Wednesday, August 20, 2014

Pineapple doily

Petite Pineapple Doily
Crochet Pineapple Doily
After completing a few time consuming projects, I am preoccupying my time with smaller projects. Sometimes you just need to take a break to gather up the energy to tackle future large projects. Besides there is no satisfaction like completing a project and admiring your handy work. With small projects, I am able to get to that satisfaction sooner!

Right now pineapple doilies seem to have captured my attention. You can work them up fairly quickly and they always look intrinsically beautiful. I have done pineapple doilies in the past using different patterns, but I was in the mood for something different.

Petite Pineapple Doily
Pineapple Doily under different lighting
There's only one thing to do when that mood hits, search Pinterest!

After spending way too much time and pinning multiple future projects, I found this cute little "Petite Pineapple Doily" pattern from an archived website on the Way Back Machine. If you're not familiar with the Way Back Machine, it's a site that crawls the Internet taking "snapshots" of webpages in an attempt to archive the Internet. While the original website is gone, it's patterns live on. Nothing really dies on the Internet.

Anyways, back to crocheting. I worked this one up in about a day. I am very please with how it turned out. In fact I am about half way through with a second one. This pattern inspired me to come up with my own version. It's very brave of me. Once I work out the details and write down the pattern I will share it with you.

If you're interested in giving it a shot or just want to pin it as a potential future project you can click on the pin below. You can also follow me on Pinterest to find other free projects and inspiration.

Follow Hookin' and Stitchin''s board Doilies on Pinterest.

Saturday, August 16, 2014

Project Complete: Floral table runner

I finally finished my filet crochet table runner!

I am so, so proud of myself. This thing has been a source of much frustration over the past few months, but I persevered on. I made it! Now I can sit back admire the beauty of my hard work. To give you an idea of how agonizing this project has been to me, just know that it was my inspiration for the Frog It! post.

Technically I finished it last month, but I only got around to taking and editing photos of it recently. I was traveling and taking a break from this blog, but not from crocheting.

For those interested in trying to replicate my success, you can start out with my initial post about this project. You can easily pin the chart below. I slightly modified the pattern by removing one column, since the chart did not have the flower properly centered. It had an additional column. Most people probably will not pick up on it, but it bothered my undiagnosed OCD. So, I got rid of it. It's my project, I can do what I want. That's how I roll.

If you're going to follow the chart as is, you'll need to start off with a chain of 68 stitches. I'm working on a chart showing my modifications, which I'll post here once it is done.

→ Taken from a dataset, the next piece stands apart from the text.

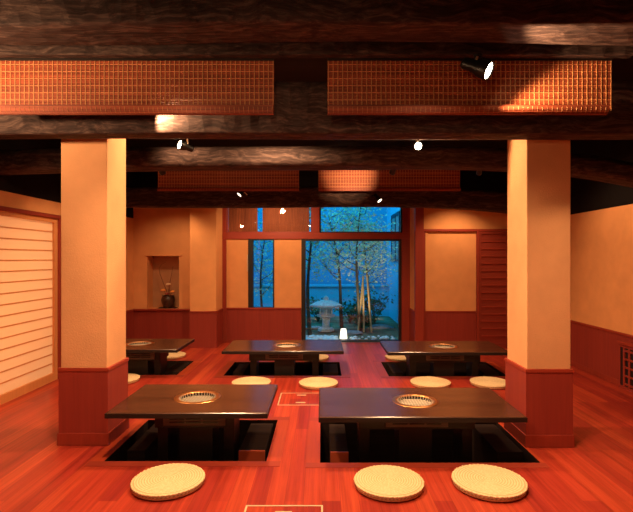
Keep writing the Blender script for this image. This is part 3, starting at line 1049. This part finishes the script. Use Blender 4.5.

If you complete this beauty, by all means leave a note in the comments so I can follow you. Happy hookin' and stitchin' my happy hookers.

Sunday, August 3, 2014

Victorian style heirloom filet crochet project

From the 1890 The Royal Crochet Worker, No.1.
I have been on a filet crochet kick lately. With the completion of my latest major project (to be featured in an upcoming post!), I'm in the market for a new one. Through my online searches I noticed that Victorian style heirloom filet crochet is starting to become very popular, especially framed ones. The end results are a stunning, beautiful design using a combination of double crochet and chain stitches.

Since I'm looking at starting a new filet project, I thought I would give a Victorian style heirloom bread cloth a try. It certainly would make for a much loved Christmas present this year. Here is what I'm looking at.
March 1867 Bread Cloth from Duck Mini Farm

There is a stunning "bread" piece from the 1890 The Royal Crochet Worker, No.1. available on the Antique Pattern Library. If you're into old time crochet patterns that are free, you should check out their collection. The chart is not all that great, but it is still easy to follow.

Over on Duck Mini Farm's webpage, there is a chart and instructions for a 1867 version, which has a simpler, classic design. The chart has a cleaner look so it is easier on the eyes when following along the lines. It also has a companion butter cloth to go with it.

I'm going to give both of them a try. Of course I'll present them in future posts so you know how well (or frustrating) they go. Do you know of a similar pattern you could share? If so, please let me know in the comments.

Happy hookin' and stitchin' everybody!